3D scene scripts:

>>>

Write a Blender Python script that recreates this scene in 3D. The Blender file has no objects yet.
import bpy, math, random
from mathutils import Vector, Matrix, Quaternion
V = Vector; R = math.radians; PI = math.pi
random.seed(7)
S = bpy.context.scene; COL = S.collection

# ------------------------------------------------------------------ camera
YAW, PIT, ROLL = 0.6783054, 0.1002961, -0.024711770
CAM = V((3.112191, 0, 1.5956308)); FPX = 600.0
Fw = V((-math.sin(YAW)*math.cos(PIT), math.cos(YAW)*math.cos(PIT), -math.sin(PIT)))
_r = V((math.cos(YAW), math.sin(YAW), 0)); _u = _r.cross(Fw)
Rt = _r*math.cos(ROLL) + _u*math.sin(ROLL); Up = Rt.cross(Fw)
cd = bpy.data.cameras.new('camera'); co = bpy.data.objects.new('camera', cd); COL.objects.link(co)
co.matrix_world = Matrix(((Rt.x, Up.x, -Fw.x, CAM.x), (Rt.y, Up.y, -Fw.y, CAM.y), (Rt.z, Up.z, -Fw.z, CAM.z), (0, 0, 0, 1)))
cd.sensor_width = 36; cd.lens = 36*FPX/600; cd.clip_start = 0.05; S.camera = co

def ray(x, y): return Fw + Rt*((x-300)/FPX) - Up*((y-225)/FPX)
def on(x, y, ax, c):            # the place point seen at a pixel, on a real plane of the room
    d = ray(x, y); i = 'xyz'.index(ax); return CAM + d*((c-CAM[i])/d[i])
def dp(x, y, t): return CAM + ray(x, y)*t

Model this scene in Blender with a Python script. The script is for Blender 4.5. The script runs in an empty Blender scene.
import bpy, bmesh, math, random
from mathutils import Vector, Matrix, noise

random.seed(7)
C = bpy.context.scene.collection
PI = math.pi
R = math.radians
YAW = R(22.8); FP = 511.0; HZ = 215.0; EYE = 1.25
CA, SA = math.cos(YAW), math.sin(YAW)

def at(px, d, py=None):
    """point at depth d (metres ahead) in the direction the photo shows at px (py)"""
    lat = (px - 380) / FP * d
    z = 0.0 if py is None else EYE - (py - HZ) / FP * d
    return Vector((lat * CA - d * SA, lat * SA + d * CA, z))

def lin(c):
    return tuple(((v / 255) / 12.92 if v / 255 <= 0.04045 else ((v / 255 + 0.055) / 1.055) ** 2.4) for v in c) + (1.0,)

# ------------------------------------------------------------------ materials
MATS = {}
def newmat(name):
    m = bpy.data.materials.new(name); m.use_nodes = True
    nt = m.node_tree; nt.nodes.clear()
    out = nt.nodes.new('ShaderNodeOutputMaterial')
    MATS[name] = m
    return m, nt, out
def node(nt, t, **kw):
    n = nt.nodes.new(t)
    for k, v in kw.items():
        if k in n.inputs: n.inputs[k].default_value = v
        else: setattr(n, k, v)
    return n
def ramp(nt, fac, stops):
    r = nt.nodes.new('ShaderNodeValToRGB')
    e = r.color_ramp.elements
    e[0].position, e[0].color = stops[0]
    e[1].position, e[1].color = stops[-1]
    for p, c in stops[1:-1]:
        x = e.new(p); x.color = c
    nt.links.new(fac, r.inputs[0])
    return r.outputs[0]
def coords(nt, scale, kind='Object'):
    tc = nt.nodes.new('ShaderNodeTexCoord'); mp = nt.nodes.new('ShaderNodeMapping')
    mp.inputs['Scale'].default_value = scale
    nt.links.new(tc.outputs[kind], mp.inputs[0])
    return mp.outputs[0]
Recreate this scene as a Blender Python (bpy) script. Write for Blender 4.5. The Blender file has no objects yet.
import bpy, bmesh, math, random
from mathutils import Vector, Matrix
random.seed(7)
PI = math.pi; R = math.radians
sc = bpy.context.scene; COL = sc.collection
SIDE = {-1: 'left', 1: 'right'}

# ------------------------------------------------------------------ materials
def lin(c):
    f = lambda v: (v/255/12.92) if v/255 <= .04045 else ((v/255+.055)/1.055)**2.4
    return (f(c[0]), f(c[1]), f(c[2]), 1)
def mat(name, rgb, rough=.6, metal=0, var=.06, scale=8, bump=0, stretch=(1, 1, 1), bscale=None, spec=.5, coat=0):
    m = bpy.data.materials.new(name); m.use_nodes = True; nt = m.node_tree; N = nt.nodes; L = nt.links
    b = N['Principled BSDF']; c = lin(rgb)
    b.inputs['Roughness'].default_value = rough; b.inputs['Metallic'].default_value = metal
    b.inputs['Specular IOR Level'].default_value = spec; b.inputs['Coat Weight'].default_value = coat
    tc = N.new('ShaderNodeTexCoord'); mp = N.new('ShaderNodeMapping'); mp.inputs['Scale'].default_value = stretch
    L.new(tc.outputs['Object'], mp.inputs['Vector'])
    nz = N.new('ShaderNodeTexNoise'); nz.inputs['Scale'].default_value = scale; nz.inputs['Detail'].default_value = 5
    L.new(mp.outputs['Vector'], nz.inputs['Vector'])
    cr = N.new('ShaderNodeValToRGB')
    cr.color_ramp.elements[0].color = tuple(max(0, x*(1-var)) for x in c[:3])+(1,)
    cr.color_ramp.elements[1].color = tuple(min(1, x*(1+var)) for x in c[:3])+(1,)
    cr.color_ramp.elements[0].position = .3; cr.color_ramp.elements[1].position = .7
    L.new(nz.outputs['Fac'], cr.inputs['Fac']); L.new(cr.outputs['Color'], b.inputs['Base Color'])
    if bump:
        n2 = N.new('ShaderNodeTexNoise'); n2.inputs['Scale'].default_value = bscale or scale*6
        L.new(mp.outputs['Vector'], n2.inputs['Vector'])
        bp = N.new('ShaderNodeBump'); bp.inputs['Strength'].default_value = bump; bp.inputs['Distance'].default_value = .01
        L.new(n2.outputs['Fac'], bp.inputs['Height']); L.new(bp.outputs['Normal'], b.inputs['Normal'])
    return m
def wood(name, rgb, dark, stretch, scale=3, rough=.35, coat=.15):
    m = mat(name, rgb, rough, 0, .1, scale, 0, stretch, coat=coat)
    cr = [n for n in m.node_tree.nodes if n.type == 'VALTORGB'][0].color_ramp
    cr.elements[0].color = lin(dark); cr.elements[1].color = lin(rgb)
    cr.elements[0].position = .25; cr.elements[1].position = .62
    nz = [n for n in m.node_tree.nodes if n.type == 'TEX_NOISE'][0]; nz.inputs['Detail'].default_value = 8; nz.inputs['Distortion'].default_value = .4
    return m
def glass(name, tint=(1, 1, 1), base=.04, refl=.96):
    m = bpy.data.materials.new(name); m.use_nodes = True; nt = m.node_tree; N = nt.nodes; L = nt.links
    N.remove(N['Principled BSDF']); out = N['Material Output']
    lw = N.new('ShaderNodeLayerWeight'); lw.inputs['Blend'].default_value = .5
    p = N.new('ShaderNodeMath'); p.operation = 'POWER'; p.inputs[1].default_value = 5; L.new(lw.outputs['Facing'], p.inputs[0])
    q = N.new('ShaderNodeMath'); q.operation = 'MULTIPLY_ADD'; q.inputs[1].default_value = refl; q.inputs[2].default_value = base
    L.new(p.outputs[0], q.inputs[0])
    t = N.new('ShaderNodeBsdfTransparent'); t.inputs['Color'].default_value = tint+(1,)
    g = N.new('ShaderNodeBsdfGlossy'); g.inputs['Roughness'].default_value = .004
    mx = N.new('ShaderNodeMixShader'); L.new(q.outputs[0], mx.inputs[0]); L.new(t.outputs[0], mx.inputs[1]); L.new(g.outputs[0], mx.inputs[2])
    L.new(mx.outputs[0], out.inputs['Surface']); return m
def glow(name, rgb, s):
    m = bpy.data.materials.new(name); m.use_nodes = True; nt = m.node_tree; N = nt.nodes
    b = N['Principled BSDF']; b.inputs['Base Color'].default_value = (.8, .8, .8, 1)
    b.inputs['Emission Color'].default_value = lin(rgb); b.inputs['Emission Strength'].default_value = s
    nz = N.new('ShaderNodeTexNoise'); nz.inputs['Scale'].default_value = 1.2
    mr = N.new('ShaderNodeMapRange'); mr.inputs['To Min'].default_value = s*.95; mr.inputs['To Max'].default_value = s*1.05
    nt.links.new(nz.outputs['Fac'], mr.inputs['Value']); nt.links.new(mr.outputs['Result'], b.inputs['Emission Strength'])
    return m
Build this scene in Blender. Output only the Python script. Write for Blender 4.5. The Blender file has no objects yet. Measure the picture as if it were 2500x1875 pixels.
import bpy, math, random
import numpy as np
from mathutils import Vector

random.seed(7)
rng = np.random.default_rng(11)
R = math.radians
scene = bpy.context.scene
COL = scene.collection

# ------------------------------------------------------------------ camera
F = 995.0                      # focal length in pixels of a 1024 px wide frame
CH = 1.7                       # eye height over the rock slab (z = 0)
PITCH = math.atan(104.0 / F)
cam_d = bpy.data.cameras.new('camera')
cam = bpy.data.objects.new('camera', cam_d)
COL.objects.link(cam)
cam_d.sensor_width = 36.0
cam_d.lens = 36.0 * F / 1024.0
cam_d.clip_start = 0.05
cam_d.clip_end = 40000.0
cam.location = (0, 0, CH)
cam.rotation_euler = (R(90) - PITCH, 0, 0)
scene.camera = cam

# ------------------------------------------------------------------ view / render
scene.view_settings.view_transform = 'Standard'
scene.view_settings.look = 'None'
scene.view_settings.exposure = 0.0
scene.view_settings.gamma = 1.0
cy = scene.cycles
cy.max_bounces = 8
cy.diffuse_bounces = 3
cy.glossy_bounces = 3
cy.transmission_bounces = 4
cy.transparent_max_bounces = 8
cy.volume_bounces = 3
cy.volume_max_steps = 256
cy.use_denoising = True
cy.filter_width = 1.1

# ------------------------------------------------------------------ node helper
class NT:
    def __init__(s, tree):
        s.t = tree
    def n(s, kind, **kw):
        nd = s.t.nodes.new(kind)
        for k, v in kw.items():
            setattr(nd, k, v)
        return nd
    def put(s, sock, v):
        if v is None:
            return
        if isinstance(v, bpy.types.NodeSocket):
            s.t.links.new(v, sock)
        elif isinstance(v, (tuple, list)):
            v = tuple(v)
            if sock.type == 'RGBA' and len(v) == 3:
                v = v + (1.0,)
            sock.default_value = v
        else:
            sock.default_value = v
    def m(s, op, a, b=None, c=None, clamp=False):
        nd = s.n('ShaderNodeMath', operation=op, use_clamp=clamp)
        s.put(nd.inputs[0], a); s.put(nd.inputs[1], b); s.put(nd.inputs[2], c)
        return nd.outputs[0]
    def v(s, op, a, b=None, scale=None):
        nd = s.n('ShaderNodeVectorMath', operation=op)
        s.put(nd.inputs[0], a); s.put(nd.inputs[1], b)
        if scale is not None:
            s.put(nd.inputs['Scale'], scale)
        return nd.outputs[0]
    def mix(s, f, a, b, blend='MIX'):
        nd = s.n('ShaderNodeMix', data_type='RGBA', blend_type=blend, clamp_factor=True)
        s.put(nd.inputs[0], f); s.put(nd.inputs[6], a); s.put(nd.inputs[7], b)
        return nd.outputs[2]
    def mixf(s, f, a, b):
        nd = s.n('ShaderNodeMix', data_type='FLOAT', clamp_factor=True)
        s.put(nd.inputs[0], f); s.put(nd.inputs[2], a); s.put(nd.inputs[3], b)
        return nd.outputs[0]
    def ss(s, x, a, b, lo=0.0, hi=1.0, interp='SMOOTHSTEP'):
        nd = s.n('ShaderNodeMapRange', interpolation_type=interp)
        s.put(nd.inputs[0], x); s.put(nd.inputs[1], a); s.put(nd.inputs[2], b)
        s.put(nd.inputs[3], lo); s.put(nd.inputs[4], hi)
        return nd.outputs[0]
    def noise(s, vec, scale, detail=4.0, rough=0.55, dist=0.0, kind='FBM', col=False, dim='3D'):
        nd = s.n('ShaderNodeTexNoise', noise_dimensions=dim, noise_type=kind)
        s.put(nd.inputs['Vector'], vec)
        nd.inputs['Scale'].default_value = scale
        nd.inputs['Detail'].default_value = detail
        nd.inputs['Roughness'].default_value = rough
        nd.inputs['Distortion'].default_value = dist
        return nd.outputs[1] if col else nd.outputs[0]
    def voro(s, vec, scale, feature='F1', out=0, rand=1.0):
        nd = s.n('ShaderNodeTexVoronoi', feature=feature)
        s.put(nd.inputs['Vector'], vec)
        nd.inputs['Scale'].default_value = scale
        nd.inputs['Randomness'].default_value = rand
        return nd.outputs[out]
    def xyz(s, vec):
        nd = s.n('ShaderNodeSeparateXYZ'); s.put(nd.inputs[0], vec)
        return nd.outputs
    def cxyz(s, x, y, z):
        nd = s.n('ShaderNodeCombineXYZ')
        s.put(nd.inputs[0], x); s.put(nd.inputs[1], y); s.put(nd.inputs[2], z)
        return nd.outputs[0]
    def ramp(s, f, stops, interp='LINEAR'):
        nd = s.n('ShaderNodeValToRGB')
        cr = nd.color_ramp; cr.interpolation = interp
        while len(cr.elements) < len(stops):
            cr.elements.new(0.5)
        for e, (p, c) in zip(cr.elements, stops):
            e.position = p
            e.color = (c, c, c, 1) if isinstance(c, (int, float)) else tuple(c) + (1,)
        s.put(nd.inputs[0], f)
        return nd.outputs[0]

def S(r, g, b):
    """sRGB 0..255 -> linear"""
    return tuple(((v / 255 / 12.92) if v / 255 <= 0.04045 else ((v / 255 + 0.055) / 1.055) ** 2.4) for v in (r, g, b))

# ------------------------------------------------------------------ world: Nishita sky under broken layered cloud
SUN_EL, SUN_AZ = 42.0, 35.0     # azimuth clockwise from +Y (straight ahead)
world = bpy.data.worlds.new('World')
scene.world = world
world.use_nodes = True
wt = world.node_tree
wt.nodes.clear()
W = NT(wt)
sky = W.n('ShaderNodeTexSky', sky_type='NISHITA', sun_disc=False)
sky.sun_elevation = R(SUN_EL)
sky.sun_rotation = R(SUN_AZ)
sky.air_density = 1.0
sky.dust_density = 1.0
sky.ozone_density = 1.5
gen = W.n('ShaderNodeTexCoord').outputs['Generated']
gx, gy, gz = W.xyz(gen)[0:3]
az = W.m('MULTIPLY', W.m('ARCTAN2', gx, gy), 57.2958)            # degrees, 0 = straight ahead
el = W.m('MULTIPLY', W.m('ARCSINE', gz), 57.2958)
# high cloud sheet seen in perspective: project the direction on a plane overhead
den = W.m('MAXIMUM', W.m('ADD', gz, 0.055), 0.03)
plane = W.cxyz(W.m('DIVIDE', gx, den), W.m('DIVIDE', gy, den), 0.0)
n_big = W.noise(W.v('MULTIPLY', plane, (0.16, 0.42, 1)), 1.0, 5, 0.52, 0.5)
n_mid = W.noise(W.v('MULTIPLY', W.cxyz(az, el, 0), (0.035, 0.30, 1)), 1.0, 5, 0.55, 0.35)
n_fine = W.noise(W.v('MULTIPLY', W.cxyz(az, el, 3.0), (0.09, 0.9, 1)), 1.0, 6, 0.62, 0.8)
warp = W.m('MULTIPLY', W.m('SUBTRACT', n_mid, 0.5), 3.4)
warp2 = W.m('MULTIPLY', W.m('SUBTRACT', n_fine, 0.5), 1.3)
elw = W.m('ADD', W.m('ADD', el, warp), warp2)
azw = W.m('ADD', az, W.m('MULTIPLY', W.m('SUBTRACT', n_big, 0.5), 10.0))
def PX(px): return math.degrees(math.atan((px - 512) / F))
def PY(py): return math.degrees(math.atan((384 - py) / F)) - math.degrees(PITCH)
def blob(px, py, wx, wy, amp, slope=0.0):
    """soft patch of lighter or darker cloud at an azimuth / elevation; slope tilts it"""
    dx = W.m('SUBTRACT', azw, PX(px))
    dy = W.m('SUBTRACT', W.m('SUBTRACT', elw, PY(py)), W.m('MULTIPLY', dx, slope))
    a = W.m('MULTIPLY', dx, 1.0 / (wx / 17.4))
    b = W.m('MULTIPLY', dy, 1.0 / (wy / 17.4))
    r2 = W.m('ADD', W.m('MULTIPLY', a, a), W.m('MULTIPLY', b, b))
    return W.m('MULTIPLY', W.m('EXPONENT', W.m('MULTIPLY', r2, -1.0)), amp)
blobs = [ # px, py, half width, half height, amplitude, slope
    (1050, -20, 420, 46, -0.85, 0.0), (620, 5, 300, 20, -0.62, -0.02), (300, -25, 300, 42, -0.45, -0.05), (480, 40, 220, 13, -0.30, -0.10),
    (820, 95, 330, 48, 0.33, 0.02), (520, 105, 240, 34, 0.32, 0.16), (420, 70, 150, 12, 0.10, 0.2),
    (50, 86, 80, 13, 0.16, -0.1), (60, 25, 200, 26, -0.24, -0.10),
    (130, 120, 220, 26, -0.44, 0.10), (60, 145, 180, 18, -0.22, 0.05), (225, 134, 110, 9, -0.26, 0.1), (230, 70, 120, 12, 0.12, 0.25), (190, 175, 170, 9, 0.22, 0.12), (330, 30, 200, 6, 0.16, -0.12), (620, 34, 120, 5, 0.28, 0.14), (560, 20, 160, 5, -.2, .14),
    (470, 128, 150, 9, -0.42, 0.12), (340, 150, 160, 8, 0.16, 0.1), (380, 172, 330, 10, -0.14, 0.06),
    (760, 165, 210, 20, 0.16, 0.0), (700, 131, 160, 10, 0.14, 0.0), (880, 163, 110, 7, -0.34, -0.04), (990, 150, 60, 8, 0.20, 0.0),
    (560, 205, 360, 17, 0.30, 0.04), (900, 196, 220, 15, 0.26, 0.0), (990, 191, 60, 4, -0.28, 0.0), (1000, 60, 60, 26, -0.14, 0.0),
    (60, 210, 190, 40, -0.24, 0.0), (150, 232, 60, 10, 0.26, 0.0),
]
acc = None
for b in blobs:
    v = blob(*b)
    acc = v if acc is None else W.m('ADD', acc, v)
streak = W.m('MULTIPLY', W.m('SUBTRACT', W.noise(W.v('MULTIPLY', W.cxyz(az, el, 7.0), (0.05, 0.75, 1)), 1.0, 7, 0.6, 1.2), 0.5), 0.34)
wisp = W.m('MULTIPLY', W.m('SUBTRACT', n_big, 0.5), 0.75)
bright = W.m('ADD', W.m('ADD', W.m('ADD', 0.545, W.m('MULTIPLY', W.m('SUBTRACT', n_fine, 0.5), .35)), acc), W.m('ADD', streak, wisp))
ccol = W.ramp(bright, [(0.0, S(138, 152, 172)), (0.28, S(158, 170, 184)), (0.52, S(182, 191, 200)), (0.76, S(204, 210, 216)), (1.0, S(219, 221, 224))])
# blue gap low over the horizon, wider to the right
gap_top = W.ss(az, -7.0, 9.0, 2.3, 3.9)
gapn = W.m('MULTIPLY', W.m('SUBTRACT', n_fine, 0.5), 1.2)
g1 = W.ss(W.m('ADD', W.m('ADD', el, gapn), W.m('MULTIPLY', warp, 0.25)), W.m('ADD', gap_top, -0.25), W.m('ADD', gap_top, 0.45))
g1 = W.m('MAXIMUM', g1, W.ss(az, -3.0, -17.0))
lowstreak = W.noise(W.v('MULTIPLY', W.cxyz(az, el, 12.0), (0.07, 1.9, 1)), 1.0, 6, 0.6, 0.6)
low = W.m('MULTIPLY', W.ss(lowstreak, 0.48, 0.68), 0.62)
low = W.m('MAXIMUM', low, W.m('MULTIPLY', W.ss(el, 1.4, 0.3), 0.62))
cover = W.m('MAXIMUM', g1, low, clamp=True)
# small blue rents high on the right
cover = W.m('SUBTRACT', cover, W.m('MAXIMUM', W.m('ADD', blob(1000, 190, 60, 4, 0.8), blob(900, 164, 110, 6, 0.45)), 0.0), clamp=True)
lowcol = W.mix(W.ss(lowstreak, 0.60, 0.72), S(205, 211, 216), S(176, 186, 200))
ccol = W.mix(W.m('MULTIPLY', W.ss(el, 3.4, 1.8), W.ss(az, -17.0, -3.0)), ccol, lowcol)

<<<

→ Stated goal
Exactly the lines from the line that has "Build this scene" through the line that has "cy.filter_width = 1.1" are to be repeated, both included, with nothing added.

→ Response for this exercise
Build this scene in Blender. Output only the Python script. Write for Blender 4.5. The Blender file has no objects yet. Measure the picture as if it were 2500x1875 pixels.
import bpy, math, random
import numpy as np
from mathutils import Vector

random.seed(7)
rng = np.random.default_rng(11)
R = math.radians
scene = bpy.context.scene
COL = scene.collection

# ------------------------------------------------------------------ camera
F = 995.0                      # focal length in pixels of a 1024 px wide frame
CH = 1.7                       # eye height over the rock slab (z = 0)
PITCH = math.atan(104.0 / F)
cam_d = bpy.data.cameras.new('camera')
cam = bpy.data.objects.new('camera', cam_d)
COL.objects.link(cam)
cam_d.sensor_width = 36.0
cam_d.lens = 36.0 * F / 1024.0
cam_d.clip_start = 0.05
cam_d.clip_end = 40000.0
cam.location = (0, 0, CH)
cam.rotation_euler = (R(90) - PITCH, 0, 0)
scene.camera = cam

# ------------------------------------------------------------------ view / render
scene.view_settings.view_transform = 'Standard'
scene.view_settings.look = 'None'
scene.view_settings.exposure = 0.0
scene.view_settings.gamma = 1.0
cy = scene.cycles
cy.max_bounces = 8
cy.diffuse_bounces = 3
cy.glossy_bounces = 3
cy.transmission_bounces = 4
cy.transparent_max_bounces = 8
cy.volume_bounces = 3
cy.volume_max_steps = 256
cy.use_denoising = True
cy.filter_width = 1.1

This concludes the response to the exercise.